Many in the ex-Soviet Baltic nation of two million are also unmoved by government promises of greater investor confidence and an ease in trade for the eurozone's 18th member, and fear the euro will lead to higher prices.
In Krivi, a village northeast of the capital Riga, Leonara Timofejeva's house is worlds apart from the marble offices of the Latvian Central Bank where the currency switch has been planned.
Built during the Soviet era as a tool shed used by inspectors of the rail tracks that run past her back door, Leonara and her son Arkadijs have lived here for nearly two decades.
Water comes from a well in the garden.
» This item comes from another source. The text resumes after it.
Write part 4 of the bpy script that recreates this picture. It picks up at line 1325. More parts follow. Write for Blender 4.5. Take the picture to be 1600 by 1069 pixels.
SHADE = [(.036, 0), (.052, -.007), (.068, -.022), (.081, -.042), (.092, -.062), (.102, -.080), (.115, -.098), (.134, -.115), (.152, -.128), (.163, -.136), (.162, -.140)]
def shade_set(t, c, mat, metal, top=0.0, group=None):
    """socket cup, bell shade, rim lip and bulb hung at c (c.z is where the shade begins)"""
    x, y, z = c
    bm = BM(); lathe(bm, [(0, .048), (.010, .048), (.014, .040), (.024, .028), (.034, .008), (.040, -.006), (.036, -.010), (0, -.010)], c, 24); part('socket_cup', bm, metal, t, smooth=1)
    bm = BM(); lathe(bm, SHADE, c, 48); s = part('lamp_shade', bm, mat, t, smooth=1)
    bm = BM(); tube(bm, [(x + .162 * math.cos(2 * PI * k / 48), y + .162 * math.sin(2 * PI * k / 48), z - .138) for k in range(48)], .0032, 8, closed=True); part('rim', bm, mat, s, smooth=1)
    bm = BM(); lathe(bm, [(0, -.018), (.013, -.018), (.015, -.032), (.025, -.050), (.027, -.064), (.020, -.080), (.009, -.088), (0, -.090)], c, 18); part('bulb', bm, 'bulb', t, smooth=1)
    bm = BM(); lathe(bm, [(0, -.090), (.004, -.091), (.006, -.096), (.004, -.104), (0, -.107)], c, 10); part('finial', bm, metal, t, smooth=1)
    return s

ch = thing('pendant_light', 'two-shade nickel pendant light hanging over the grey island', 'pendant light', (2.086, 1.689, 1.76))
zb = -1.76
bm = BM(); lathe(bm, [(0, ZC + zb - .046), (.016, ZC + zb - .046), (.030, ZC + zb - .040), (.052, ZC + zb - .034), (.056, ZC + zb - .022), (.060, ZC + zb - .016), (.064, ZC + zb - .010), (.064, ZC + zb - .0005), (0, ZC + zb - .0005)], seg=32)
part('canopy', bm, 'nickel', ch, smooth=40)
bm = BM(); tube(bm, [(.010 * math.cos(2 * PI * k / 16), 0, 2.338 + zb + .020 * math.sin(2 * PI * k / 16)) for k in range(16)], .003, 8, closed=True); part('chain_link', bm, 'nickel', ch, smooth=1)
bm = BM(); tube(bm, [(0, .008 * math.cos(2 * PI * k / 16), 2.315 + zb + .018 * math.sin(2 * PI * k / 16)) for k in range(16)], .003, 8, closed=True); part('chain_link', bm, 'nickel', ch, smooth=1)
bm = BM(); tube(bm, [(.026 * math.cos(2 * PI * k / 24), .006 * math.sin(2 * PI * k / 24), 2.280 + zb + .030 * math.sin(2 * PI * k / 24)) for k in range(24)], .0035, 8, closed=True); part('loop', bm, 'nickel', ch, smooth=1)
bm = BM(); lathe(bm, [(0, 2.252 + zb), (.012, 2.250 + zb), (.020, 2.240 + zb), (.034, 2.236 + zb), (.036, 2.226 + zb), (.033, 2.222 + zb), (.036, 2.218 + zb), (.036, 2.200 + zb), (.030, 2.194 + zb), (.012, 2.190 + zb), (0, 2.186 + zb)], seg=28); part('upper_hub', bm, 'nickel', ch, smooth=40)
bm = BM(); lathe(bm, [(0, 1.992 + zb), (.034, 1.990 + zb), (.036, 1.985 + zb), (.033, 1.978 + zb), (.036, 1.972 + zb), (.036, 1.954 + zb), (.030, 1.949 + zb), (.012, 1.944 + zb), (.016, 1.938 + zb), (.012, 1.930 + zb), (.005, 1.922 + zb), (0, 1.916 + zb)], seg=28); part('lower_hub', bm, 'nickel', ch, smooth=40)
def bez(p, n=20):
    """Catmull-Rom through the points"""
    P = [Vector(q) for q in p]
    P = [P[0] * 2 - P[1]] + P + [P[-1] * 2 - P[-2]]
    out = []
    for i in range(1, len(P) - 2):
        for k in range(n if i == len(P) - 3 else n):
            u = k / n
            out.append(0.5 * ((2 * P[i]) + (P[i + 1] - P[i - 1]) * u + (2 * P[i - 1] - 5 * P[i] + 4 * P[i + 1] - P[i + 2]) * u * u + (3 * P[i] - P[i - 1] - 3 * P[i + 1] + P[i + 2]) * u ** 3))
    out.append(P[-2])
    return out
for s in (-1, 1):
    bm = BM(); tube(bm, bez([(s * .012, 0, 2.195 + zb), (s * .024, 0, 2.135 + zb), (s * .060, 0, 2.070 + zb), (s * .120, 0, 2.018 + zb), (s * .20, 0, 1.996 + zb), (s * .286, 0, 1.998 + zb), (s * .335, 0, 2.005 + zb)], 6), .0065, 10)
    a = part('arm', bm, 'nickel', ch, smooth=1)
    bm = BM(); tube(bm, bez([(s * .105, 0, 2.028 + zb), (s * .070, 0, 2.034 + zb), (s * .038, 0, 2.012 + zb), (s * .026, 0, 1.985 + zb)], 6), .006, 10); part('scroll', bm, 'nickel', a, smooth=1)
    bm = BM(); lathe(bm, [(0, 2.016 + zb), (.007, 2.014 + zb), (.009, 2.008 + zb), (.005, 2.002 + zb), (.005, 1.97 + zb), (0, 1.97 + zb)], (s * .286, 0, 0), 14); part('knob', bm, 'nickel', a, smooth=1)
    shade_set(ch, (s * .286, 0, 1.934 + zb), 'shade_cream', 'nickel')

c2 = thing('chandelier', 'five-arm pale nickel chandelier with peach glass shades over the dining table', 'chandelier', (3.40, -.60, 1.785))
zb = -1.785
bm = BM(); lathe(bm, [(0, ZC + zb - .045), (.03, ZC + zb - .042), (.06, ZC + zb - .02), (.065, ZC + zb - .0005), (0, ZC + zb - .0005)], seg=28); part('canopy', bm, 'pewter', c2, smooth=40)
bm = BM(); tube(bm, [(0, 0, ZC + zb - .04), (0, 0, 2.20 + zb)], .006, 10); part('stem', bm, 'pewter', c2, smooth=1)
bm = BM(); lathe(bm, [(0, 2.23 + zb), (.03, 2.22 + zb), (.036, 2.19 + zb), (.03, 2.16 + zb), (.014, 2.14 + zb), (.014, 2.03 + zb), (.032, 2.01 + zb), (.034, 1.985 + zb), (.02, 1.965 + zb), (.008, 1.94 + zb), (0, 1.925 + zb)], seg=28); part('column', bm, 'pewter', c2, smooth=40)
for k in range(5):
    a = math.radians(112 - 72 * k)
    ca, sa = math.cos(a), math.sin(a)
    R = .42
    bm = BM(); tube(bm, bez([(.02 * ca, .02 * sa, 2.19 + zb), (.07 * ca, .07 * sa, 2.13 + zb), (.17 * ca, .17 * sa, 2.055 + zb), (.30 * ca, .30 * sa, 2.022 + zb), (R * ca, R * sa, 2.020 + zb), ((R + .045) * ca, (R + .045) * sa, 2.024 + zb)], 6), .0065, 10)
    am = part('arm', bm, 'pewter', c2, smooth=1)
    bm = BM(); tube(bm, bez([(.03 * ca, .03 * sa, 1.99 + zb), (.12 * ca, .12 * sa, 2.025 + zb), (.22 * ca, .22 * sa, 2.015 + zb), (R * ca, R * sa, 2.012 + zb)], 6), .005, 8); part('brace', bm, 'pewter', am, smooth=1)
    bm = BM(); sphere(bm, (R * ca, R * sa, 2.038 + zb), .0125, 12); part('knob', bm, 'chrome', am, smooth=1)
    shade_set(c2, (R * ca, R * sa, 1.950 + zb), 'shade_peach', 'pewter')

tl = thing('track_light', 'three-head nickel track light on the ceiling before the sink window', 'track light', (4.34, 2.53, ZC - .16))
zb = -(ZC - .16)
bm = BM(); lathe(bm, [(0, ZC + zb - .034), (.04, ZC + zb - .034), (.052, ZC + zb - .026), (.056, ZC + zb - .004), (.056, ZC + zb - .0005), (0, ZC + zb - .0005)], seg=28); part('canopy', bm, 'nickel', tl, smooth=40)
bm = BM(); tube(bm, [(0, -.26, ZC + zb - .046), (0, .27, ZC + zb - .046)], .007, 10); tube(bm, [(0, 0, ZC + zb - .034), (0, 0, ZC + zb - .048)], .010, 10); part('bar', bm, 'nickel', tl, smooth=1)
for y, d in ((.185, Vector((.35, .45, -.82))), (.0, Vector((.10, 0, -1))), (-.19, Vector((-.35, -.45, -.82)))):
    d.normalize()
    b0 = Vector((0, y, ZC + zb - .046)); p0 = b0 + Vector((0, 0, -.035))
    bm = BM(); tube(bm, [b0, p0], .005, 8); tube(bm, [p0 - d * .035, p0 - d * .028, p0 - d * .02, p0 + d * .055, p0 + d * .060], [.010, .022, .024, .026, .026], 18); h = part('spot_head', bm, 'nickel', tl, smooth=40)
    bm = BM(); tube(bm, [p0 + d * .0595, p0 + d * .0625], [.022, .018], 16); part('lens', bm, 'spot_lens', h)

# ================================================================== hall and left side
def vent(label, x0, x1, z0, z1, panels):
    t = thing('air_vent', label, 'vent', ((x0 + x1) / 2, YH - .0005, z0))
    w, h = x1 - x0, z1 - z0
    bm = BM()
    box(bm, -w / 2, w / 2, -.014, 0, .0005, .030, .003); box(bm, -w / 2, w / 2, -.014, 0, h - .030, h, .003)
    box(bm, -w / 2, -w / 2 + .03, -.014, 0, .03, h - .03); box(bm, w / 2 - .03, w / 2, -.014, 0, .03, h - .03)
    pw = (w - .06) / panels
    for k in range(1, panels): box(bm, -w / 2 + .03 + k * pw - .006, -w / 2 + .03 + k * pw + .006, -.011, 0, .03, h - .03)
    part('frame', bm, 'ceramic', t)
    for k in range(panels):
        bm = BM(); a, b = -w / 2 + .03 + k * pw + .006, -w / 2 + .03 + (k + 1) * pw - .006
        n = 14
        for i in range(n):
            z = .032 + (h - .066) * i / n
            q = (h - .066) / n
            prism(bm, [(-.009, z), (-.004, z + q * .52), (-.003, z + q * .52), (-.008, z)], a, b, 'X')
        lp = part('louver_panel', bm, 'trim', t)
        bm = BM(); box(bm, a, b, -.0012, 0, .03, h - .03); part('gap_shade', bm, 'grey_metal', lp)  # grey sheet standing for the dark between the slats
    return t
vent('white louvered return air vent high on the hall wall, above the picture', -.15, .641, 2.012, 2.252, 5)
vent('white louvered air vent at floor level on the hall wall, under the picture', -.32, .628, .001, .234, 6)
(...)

When a freight train carrying Russian oil rumbles past, the whole house shakes.
Leonora, 56, walks three kilometres along a muddy track each morning to the local cemetery where she tends graves to earn the minimum wage of 200 lats (284 euros per month, $389).
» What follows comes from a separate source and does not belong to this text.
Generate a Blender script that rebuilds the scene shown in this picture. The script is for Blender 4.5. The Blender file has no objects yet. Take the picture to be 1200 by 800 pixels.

Arkadijs, 25, prefers not to give details of his work, which consists mainly of precarious cash-in-hand jobs.
"Everyone expects prices will go up in January," Leonora told AFP, unconvinced by officials who insist such widespread fears are unfounded.
Estonia "saw price rises of just 0.2 to 0.3 percent," Latvian Finance Minister Andris Vilks said recently, pointing to Latvia's northern neighbour which adopted the euro in 2011.
On the other hand, Arkadijs sees euro adoption as just one more example of the raft of changes Latvia has made since re-emerging from the Soviet rule in 1991.
"Even in my lifetime we've had four currencies (Soviet ruble, Latvian ruble, the Latvian lat and the euro). I hope the euro will last but who knows -- maybe we'll have to change it again one day?" he shrugs.
Neighbour Anita Dabola, 62, whose family of five lives in a small, single-storey wooden cottage, sees a bright side to the switch.
With talk of Soviet-era master Russian being ready to deploy missiles in the region, she told AFP that "anything that ties us closer to the West has to be a good thing."
The Soviet past plays a key role in the unbridled eurozone enthusiasm of Baltic governments of all political stripes, said Witold Orlowski, a Warsaw-based PricewaterhouseCoopers regional analyst.
With Estonia already in, southern neighbour Lithuania is eyeing entry into the currency bloc in 2015.
"The Baltic states are absolutely ready to do everything to be as far away from the successor of the non-existing Soviet Union and as close to the core of the EU as possible," the former economic advisor to the Polish president told AFP.
Tragedy lingers
Just after the stroke of midnight outgoing Prime Minister Valdis Dombrovskis will withdraw the first euro notes from a bank machine in Riga, kicking off eurozone entry.
The moment was supposed to crown his administration's remarkable euro drive, but instead he recently stepped down following the country's worst peacetime tragedy.
A roof cave-in at a Riga supermarket on November 21 that killed 54 people has cast a pall over the nation.
Disaster of a different kind hit amid the 2008-9 global financial crisis, which saw Latvia suffer the world's deepest recession when GDP shrank by nearly 25 percent over the two years.
Dombrovskis steered the gutted economy through a bailout and biting austerity to see Latvia post the top growth rate in the EU in 2011 and 2013 at 5 percent. Growth in 2013 is expected at 4.0 percent.
All the more impressive is that Latvia met the bloc's stringent Maastricht Treaty criteria on euro adoption while paying off a 7.5-billion-euro IMF-EU bailout.
European Central Bank chief Mario Draghi recently told AFP that Latvia was "a role model as far as fiscal adjustment is concerned."
Nordea bank economist Andris Strazds noted that eurozone entry came thanks to a harsh austerity regime, including layoffs and cutting public sector wages and pensions by up to a third, a move unthinkable elsewhere in Europe.
"Latvia and its people have shown real flexibility," he told AFP, with others noting that lingering bitterness over austerity is likely why so few Latvians back the euro.